## Exercise
The lines to reproduce run from the first one through the line containing "rad = math.radians". Reproduce them exactly.

━━━━

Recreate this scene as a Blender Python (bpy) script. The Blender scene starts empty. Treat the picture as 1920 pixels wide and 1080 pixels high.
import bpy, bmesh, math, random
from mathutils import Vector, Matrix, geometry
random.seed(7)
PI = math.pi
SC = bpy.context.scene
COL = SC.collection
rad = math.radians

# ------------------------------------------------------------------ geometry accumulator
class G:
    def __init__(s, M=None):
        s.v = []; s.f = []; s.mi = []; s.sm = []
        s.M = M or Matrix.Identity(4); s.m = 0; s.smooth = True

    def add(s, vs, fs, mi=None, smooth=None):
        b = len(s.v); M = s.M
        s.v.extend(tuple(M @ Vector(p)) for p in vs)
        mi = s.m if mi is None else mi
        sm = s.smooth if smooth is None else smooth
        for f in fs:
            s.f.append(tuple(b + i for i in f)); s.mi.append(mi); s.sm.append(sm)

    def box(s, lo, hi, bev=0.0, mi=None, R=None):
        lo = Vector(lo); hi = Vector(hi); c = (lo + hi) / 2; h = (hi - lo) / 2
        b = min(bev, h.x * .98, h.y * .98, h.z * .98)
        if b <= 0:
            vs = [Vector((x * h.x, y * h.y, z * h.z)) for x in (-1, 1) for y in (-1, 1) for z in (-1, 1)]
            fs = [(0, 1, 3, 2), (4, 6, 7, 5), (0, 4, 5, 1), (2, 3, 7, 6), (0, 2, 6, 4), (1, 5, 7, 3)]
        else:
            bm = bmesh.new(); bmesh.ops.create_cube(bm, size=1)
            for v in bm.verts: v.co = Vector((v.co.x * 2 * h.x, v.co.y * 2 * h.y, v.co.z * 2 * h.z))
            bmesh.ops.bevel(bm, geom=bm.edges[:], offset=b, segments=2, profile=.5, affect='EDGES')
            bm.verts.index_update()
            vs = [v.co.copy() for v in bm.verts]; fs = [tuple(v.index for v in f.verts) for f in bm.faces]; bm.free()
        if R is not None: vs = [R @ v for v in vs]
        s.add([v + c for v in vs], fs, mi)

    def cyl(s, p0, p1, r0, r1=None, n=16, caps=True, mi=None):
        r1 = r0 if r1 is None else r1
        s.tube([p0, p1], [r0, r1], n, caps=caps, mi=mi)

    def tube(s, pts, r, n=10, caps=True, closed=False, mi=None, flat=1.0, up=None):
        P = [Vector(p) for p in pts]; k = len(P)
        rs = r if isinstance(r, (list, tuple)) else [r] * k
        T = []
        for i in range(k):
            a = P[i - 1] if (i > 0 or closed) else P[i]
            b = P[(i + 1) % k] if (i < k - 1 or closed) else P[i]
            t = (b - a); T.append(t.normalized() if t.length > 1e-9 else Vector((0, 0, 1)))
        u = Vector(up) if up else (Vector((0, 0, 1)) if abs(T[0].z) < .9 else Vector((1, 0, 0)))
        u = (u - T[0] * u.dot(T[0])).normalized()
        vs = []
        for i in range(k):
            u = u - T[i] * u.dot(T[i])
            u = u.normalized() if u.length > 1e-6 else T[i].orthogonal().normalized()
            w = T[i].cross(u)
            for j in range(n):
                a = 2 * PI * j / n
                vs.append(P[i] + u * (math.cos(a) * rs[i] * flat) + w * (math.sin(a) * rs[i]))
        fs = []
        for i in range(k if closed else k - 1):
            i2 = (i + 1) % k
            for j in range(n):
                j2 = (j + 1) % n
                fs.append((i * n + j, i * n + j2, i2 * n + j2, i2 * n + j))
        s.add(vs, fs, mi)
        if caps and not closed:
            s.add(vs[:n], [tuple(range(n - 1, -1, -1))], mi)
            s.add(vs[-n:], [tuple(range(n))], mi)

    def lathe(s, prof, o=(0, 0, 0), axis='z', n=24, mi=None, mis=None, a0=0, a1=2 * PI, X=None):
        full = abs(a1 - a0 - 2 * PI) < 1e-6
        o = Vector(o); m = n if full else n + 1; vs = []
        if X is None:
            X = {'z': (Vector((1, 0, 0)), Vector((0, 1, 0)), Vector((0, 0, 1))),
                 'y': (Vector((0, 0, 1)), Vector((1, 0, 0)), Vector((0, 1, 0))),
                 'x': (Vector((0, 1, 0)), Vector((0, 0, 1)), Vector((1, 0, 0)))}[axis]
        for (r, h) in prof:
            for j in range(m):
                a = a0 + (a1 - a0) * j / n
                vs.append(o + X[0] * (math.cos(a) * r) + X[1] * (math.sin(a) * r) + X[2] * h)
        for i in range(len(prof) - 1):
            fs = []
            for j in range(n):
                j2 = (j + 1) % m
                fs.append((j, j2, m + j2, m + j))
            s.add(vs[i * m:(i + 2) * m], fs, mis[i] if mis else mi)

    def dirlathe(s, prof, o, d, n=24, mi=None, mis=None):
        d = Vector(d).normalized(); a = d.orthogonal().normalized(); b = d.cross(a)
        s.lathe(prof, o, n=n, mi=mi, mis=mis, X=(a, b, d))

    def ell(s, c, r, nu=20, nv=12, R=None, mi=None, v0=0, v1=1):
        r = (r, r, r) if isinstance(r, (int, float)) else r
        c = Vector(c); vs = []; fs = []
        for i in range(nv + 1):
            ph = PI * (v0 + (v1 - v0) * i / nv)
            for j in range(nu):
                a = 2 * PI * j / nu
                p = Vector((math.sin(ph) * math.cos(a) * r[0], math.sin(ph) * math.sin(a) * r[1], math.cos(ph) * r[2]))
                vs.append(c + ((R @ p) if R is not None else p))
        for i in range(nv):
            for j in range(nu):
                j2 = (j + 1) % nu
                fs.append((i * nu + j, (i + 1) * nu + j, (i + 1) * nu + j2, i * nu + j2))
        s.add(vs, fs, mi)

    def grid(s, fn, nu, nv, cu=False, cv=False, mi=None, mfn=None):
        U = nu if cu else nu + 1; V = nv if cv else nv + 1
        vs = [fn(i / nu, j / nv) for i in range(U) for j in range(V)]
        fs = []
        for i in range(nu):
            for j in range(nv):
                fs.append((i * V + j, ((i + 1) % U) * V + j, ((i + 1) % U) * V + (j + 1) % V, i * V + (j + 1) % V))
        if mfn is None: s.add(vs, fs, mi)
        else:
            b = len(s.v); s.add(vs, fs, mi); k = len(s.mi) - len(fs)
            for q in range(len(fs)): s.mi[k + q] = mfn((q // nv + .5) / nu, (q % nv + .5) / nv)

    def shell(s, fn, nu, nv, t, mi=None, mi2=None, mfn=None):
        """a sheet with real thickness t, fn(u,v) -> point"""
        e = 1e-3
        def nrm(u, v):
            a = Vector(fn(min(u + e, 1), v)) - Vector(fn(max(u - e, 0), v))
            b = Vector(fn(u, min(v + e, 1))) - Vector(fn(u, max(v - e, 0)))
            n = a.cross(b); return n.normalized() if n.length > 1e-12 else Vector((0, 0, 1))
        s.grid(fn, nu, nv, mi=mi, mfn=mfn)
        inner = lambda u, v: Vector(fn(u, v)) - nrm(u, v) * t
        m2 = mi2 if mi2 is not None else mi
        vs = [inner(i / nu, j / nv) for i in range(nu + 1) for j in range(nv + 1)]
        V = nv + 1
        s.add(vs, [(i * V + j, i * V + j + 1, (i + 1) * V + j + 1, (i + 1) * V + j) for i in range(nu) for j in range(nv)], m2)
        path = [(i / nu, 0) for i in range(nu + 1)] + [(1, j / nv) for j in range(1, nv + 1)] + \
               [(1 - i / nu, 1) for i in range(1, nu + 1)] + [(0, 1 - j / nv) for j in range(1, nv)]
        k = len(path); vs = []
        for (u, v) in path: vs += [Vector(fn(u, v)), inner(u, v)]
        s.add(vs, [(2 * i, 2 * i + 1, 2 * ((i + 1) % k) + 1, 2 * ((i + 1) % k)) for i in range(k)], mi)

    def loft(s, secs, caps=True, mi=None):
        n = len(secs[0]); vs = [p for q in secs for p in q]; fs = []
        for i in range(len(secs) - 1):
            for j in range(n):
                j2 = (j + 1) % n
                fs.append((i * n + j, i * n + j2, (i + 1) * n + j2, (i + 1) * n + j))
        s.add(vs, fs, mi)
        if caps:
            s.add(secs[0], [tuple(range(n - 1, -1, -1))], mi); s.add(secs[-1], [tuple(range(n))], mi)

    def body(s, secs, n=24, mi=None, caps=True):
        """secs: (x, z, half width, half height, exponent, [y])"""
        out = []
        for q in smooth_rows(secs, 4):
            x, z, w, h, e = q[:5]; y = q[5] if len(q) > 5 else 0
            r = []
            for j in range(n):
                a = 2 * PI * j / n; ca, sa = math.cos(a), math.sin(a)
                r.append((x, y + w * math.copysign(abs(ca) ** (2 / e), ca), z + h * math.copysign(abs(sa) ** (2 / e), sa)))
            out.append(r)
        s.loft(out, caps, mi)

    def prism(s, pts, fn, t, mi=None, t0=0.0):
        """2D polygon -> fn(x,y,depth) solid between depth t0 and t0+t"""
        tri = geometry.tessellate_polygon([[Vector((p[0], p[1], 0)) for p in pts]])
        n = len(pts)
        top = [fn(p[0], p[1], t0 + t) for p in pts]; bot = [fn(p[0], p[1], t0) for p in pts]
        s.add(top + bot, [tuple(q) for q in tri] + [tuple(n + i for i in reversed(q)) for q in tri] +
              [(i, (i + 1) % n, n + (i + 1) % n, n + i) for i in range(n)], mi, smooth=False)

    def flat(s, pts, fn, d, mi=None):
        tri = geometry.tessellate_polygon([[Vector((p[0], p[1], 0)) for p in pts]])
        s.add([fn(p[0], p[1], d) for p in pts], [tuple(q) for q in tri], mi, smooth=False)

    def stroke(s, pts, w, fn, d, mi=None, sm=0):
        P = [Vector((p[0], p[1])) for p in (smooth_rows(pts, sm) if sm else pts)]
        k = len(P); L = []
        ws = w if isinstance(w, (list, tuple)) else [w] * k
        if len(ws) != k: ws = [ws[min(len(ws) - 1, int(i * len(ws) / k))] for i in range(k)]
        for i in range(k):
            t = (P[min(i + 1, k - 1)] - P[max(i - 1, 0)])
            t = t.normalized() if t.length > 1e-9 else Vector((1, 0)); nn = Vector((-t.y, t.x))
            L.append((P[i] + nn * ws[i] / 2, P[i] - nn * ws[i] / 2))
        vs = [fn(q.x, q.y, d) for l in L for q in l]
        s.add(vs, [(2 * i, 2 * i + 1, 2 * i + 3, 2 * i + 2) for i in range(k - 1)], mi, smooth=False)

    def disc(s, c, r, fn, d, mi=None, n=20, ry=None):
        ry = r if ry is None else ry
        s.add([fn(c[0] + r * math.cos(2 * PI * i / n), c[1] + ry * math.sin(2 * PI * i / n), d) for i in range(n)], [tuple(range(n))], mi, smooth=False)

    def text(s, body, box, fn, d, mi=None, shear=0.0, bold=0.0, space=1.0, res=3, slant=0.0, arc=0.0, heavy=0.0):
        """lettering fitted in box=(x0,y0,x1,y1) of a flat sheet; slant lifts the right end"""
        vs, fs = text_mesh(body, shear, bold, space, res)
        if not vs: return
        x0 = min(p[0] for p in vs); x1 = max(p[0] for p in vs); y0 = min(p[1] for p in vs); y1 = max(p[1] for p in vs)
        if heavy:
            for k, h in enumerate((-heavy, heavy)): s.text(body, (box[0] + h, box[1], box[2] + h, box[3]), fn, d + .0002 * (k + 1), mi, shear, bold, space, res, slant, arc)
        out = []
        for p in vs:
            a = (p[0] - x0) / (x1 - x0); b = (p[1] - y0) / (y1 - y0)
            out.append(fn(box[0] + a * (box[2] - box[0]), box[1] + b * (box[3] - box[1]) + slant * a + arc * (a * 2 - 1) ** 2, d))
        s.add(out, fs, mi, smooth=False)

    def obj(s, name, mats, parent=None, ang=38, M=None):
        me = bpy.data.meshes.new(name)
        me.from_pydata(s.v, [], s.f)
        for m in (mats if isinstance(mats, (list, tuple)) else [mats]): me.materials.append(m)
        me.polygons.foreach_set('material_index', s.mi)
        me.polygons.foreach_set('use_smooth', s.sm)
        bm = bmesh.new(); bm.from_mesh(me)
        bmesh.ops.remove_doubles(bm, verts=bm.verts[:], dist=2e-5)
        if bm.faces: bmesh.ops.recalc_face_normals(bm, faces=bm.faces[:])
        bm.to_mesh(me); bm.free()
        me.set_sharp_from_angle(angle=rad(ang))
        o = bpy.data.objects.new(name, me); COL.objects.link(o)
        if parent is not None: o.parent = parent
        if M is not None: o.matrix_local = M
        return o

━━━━

## Result of the exercise
Recreate this scene as a Blender Python (bpy) script. The Blender scene starts empty. Treat the picture as 1920 pixels wide and 1080 pixels high.
import bpy, bmesh, math, random
from mathutils import Vector, Matrix, geometry
random.seed(7)
PI = math.pi
SC = bpy.context.scene
COL = SC.collection
rad = math.radians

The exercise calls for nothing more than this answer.